= Requirements =
Scan the data below. Pull out each line where "picture" occurs.

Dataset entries
..............................

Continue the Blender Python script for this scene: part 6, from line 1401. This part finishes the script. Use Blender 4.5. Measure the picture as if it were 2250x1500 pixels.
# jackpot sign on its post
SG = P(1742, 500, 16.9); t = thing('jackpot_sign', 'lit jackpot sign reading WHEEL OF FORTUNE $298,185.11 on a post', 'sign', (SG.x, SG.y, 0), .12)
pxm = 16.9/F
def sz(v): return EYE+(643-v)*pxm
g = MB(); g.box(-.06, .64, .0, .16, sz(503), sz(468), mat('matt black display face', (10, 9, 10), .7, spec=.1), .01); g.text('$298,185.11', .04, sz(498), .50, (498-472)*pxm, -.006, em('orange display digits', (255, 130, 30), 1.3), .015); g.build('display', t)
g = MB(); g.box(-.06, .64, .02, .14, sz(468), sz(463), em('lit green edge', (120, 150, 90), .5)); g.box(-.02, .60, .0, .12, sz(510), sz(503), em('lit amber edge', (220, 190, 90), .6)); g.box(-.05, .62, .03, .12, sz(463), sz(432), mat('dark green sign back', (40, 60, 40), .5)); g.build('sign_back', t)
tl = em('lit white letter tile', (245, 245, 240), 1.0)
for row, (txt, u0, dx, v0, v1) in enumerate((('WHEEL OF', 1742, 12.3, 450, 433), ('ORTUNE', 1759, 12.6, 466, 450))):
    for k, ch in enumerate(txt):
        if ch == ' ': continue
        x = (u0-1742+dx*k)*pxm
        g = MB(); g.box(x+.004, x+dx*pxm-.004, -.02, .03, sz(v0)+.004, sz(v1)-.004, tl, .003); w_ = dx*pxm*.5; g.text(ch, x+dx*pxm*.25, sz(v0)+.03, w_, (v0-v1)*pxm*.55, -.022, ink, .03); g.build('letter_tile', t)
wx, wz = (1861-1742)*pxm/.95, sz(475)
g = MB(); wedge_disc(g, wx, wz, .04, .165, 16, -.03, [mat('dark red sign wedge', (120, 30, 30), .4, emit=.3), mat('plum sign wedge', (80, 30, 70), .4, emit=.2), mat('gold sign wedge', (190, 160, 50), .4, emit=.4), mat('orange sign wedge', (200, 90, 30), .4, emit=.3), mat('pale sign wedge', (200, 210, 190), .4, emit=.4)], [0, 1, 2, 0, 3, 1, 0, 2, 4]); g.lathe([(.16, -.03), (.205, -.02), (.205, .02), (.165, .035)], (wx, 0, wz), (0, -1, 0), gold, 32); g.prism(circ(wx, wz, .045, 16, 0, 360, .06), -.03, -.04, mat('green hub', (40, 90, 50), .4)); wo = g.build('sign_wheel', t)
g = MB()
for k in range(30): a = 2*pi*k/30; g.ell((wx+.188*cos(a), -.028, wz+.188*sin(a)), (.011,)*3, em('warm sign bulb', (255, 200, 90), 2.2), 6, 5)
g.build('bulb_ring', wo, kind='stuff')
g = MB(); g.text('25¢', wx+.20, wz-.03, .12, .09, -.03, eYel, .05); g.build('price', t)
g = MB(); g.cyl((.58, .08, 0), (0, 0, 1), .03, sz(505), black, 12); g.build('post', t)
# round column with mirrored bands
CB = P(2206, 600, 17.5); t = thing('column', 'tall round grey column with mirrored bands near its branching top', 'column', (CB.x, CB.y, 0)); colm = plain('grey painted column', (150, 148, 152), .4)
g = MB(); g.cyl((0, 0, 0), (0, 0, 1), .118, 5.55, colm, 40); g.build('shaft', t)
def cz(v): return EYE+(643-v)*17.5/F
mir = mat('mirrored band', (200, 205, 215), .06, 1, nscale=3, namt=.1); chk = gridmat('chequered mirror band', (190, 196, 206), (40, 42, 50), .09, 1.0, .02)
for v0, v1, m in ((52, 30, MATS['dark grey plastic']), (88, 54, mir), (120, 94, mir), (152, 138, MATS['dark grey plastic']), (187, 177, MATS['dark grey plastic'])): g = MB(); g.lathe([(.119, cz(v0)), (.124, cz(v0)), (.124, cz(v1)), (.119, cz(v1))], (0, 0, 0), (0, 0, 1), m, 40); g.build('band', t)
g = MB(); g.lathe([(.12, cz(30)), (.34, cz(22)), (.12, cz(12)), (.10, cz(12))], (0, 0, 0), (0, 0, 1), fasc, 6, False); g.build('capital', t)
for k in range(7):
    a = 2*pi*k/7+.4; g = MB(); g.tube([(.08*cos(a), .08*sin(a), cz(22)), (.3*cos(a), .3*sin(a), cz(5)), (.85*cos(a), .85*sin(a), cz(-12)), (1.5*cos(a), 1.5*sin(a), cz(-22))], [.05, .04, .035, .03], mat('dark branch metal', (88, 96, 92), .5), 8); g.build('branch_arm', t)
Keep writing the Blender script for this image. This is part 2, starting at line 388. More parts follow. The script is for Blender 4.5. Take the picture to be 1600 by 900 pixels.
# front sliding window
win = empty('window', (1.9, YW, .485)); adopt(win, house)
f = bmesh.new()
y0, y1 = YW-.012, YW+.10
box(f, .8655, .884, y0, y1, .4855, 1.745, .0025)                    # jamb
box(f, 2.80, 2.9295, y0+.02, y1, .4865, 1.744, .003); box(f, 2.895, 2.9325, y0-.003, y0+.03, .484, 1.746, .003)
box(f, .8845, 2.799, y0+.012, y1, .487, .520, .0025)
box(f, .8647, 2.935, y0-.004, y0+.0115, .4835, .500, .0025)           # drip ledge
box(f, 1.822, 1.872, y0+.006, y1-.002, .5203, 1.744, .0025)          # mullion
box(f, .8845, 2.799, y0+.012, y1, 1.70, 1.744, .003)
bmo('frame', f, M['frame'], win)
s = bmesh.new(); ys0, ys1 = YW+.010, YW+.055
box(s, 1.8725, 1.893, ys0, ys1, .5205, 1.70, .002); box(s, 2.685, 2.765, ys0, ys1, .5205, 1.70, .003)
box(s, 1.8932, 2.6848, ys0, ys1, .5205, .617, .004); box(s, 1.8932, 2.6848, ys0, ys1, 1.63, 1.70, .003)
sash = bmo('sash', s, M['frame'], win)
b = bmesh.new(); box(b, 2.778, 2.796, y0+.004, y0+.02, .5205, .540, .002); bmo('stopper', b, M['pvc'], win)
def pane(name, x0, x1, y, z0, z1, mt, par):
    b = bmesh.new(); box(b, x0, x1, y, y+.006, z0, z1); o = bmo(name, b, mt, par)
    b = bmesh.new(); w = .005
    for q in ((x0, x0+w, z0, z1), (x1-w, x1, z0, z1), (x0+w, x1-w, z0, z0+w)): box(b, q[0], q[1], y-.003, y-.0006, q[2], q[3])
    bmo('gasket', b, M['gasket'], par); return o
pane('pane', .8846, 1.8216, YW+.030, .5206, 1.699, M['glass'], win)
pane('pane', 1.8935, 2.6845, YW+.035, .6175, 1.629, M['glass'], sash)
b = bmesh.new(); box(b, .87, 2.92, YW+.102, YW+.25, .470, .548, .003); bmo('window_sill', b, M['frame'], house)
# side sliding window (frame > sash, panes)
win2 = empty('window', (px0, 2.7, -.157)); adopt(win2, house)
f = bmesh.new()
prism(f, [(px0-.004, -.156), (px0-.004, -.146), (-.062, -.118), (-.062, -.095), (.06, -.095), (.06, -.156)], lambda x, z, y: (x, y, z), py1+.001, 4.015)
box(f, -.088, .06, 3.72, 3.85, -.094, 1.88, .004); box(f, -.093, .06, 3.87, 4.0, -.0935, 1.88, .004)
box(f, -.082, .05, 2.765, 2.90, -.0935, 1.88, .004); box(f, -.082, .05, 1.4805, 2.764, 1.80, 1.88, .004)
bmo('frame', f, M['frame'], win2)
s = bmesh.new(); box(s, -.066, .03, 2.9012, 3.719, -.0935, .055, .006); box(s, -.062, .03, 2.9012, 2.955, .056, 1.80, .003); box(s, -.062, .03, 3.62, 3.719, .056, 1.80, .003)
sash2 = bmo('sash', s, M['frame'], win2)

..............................

= Written response =
Continue the Blender Python script for this scene: part 6, from line 1401. This part finishes the script. Use Blender 4.5. Measure the picture as if it were 2250x1500 pixels.
Keep writing the Blender script for this image. This is part 2, starting at line 388. More parts follow. The script is for Blender 4.5. Take the picture to be 1600 by 900 pixels.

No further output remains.